Dünkü “Günün Sorusu”nu Onuncu Cumhurbaşkanımız Sayın Ahmet Necdet Sezer’e yöneltmiştim.
“Sorumluluğu ömür boyu devam edecek bir devlet adamı ve eski Anayasa Mahkemesi Başkanı olarak, Anayasa değişikliği konusundaki görüşlerinizi neden kamuoyuyla paylaşmıyorsunuz” diye sormuştum.
Görevden ayrıldığı günden bu yana hiçbir etkinlikte görülmeyen ve ülke meseleleri hakkında görüş bildirmeyen Sayın Sezer’den dün bir mektup aldım.
Mektup aynen şöyle:
***
“Sayın Mutlu…
Benim görevimin ömür boyu devam edeceğini, bu yüzden konuşmam ve ülke sorunları hakkında görüş bildirmem gerektiğini yazmışsınız…
Evet, görevim ömür boyu devam ediyor.
Tıpkı görevdeyken olduğu gibi şimdi de market alışverişlerini Semra Hanım’la birlikte yapıyorum.
Çiçekleri suluyorum.
Ülke sorunlarına gelince:
En büyük sorunumuz, trafik sorunu!
Ve ben bu sorunun çözümlenmesi için elimden geleni yapmayı sürdürüyorum.
Ama bu konuda artık farklı düşünüyorum.
Biliyorsunuz; eskiden kırmızı ışıklarda arabamı durdururdum.
Şimdi ise bütün kırmızı ışıklarda, sayıları artan korumalarımın araçlarıyla birlikte hızlı bir şekilde geçiyorum.
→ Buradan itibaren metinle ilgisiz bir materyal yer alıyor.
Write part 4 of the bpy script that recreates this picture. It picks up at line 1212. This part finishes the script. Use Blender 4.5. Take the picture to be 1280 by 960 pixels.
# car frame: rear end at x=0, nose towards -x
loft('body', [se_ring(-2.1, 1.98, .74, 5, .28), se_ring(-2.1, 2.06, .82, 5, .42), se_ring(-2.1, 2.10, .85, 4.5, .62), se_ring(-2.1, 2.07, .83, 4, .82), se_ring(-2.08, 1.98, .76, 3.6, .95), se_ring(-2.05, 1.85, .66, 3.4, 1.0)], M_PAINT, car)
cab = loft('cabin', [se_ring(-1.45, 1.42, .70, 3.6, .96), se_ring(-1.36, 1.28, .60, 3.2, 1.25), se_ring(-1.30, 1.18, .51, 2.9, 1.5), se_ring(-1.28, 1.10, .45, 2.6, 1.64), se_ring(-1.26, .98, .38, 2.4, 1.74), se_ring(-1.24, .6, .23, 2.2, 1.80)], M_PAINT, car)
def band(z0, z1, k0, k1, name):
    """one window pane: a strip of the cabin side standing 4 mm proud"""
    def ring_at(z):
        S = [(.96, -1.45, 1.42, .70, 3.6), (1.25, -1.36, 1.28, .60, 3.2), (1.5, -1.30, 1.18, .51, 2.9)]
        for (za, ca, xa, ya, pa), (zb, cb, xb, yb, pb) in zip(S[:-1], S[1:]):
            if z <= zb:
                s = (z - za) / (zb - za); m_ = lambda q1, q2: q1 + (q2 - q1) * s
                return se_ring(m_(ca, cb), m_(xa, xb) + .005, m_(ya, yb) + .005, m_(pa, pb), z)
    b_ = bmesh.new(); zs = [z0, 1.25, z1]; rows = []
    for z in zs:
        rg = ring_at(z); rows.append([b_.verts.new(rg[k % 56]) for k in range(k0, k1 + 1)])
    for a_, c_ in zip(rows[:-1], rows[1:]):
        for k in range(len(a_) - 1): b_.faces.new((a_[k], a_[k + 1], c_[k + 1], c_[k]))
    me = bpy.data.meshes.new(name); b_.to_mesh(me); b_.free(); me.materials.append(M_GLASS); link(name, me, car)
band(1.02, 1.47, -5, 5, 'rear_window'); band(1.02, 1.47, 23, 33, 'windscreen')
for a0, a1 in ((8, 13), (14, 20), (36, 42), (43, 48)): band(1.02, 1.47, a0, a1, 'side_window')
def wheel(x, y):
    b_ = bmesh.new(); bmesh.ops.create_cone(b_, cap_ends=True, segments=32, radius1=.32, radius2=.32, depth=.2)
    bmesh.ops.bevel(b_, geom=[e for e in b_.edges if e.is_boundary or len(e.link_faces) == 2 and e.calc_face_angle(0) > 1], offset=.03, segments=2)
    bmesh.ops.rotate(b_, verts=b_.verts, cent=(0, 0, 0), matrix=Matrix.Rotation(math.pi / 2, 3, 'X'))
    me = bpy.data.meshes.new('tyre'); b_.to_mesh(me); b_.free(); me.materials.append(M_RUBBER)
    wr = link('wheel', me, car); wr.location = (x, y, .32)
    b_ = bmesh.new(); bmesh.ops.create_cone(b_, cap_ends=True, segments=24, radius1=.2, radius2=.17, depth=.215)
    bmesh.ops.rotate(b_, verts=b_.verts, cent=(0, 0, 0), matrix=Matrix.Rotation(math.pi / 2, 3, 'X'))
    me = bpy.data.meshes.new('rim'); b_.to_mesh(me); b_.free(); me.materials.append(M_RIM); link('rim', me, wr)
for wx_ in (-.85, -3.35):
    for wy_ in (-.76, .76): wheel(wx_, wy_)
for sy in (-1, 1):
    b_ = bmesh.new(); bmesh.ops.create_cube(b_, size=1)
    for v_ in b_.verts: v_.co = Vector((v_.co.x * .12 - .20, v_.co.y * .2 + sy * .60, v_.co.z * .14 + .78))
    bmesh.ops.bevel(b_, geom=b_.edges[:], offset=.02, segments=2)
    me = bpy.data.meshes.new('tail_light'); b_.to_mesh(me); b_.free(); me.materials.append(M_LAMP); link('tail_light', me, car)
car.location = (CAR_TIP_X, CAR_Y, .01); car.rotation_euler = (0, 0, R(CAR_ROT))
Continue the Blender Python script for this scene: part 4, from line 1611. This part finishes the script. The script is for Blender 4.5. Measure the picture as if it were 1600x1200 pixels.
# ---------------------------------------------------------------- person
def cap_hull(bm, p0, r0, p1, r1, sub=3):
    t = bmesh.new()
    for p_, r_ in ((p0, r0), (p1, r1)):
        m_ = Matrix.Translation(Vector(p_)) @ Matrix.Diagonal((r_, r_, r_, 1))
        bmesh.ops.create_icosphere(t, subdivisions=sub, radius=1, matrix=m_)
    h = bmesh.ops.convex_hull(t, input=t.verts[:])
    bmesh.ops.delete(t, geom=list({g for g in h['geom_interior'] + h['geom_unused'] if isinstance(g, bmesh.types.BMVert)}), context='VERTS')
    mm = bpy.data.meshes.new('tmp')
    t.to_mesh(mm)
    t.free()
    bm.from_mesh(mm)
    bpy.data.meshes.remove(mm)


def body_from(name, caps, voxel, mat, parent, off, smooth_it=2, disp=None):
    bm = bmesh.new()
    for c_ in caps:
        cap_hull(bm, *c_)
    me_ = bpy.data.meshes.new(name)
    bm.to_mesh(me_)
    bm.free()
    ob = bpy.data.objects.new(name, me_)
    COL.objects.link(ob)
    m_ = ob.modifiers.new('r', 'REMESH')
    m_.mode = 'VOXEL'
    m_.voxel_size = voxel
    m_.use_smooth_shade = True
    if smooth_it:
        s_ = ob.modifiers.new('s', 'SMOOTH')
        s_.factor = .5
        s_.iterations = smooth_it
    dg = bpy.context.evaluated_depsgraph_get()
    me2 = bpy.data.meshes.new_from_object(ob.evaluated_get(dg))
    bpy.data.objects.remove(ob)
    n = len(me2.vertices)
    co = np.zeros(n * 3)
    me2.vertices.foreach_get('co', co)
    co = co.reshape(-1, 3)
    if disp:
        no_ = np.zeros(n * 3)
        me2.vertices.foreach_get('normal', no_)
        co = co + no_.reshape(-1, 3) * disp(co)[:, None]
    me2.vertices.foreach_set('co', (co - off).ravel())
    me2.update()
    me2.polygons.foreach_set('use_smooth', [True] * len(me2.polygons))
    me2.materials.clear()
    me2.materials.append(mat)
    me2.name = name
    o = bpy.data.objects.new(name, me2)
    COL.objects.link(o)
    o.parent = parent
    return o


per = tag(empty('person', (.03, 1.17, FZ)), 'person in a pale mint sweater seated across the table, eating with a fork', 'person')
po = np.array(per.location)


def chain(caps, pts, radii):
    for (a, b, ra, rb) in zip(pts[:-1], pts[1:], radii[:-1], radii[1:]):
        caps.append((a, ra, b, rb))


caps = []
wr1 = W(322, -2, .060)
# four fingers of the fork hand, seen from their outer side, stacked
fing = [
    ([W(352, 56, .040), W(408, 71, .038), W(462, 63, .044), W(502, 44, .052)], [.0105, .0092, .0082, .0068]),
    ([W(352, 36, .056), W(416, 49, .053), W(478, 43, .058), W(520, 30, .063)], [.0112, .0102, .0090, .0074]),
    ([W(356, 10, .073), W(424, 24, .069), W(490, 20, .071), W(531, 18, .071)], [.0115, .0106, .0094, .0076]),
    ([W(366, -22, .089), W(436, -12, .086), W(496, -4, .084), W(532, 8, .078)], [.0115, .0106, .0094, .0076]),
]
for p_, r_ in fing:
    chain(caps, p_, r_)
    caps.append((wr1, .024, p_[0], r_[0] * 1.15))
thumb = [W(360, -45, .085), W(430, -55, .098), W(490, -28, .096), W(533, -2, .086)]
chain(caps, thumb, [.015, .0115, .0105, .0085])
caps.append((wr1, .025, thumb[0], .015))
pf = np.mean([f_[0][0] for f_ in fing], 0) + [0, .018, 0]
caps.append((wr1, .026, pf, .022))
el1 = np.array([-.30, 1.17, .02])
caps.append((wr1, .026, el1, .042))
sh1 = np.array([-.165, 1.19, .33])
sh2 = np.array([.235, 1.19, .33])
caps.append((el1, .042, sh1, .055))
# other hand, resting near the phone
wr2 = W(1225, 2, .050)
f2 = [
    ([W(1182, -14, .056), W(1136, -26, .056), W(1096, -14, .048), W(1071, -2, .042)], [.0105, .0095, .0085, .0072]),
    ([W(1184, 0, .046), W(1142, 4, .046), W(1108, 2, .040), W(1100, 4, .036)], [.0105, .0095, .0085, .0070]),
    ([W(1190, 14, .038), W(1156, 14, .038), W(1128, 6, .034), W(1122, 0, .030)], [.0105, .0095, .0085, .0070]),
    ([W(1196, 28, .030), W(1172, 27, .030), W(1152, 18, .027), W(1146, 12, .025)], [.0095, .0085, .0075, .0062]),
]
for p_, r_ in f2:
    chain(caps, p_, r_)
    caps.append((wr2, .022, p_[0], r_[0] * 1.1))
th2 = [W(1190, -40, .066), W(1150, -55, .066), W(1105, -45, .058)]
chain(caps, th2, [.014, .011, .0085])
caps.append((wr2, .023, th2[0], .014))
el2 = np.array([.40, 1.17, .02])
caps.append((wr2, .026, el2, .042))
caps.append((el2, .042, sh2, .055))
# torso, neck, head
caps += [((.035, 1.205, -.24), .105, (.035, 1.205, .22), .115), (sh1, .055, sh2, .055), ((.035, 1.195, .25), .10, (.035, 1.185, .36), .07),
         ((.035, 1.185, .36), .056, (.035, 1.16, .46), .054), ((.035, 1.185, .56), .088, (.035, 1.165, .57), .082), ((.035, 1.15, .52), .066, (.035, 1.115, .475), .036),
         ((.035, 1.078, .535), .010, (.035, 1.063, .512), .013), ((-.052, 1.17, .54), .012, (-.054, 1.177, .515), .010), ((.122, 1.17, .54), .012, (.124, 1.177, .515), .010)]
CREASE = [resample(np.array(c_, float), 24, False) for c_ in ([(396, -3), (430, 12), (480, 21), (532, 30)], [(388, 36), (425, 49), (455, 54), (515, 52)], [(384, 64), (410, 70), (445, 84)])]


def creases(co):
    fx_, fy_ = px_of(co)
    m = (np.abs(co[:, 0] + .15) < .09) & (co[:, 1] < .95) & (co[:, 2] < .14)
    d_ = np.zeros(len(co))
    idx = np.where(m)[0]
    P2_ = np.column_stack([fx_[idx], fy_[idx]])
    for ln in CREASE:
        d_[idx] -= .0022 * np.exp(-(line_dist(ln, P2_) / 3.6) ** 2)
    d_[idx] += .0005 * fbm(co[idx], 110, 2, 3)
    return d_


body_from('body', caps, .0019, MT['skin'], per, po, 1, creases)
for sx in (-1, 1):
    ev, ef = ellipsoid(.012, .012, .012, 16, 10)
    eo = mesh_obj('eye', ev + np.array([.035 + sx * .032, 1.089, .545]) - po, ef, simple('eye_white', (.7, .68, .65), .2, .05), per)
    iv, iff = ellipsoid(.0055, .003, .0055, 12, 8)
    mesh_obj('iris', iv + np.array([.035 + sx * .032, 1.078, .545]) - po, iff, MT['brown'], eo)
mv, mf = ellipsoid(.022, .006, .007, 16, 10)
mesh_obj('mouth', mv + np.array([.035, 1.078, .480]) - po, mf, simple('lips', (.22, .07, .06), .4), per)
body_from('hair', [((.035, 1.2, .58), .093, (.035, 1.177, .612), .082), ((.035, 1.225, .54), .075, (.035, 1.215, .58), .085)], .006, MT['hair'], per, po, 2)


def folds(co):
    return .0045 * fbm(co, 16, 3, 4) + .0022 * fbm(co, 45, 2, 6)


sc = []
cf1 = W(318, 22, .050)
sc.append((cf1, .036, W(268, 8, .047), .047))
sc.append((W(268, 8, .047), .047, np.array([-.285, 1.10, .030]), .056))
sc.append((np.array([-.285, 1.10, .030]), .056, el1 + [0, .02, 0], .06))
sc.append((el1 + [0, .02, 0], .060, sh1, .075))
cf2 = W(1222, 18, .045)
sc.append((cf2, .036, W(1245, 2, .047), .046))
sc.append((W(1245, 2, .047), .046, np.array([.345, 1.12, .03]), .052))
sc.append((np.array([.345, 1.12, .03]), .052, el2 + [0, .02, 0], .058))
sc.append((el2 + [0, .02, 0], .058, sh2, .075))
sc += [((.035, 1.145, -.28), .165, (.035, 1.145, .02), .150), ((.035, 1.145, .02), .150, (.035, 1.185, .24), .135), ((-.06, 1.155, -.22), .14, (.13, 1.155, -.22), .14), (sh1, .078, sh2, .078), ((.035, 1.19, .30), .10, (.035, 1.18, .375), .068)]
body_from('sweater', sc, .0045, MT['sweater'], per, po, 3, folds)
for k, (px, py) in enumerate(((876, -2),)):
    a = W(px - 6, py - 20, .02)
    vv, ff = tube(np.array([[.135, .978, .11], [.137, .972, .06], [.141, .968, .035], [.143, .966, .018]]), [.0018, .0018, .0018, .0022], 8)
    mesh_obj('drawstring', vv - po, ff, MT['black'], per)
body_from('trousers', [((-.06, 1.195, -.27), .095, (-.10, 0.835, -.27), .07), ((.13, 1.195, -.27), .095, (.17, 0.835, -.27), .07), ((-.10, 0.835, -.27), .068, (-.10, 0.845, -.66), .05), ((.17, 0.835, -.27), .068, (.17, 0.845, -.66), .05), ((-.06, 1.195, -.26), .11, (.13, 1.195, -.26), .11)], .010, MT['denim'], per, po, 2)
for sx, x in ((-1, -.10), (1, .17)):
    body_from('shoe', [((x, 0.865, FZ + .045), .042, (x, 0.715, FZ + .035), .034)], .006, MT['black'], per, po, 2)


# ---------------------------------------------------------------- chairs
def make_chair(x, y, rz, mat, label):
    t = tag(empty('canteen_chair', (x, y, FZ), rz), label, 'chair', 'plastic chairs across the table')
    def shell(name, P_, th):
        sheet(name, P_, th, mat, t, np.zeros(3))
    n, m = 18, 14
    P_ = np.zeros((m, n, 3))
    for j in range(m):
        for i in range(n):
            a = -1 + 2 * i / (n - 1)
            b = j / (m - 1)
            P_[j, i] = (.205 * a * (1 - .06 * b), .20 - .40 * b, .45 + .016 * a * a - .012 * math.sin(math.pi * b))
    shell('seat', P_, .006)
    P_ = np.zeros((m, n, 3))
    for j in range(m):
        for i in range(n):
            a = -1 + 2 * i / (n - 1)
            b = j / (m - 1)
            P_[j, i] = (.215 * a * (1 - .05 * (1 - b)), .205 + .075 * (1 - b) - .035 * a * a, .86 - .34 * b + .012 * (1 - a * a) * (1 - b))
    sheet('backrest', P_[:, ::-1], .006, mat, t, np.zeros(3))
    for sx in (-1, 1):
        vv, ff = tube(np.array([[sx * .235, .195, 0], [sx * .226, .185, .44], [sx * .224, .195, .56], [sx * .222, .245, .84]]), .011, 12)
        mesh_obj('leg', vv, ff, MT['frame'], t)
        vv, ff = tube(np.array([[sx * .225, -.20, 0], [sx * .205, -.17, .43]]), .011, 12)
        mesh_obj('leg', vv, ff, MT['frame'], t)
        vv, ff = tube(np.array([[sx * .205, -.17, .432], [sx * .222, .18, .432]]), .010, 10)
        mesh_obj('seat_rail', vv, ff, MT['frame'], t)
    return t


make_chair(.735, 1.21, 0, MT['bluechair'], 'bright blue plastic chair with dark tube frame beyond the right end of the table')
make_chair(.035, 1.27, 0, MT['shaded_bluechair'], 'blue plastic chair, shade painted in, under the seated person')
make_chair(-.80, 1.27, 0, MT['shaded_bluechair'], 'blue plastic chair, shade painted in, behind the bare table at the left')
Böylece; benim konvoyum yüzünden trafik ışıklarının olduğu bölgelerde trafik sorunu yaşanmıyor.
Ayrıca; ‘konuşmadığım’ iddianız kesinlikle doğru değildir.
Bir insan konuşmadan yaşar mı?
Sabah kalkıyorum; Semra Hanım’a ‘Günaydın’ diyorum.
Hatta bazen, ‘Bana menemen yapar mısın, canım çekti’ diye ekliyorum.
Sonra korumaların hepsiyle merhabalaşıyorum.
Çocuklara telefon edip, iki dakika boyunca, yani uzun uzun konuşuyorum.
Bu yüzden şahsıma yönelttiğiniz eleştirileri kabul etmiyor, bir anayasa kitapçığı şeklinde şahsınıza iade ediyorum.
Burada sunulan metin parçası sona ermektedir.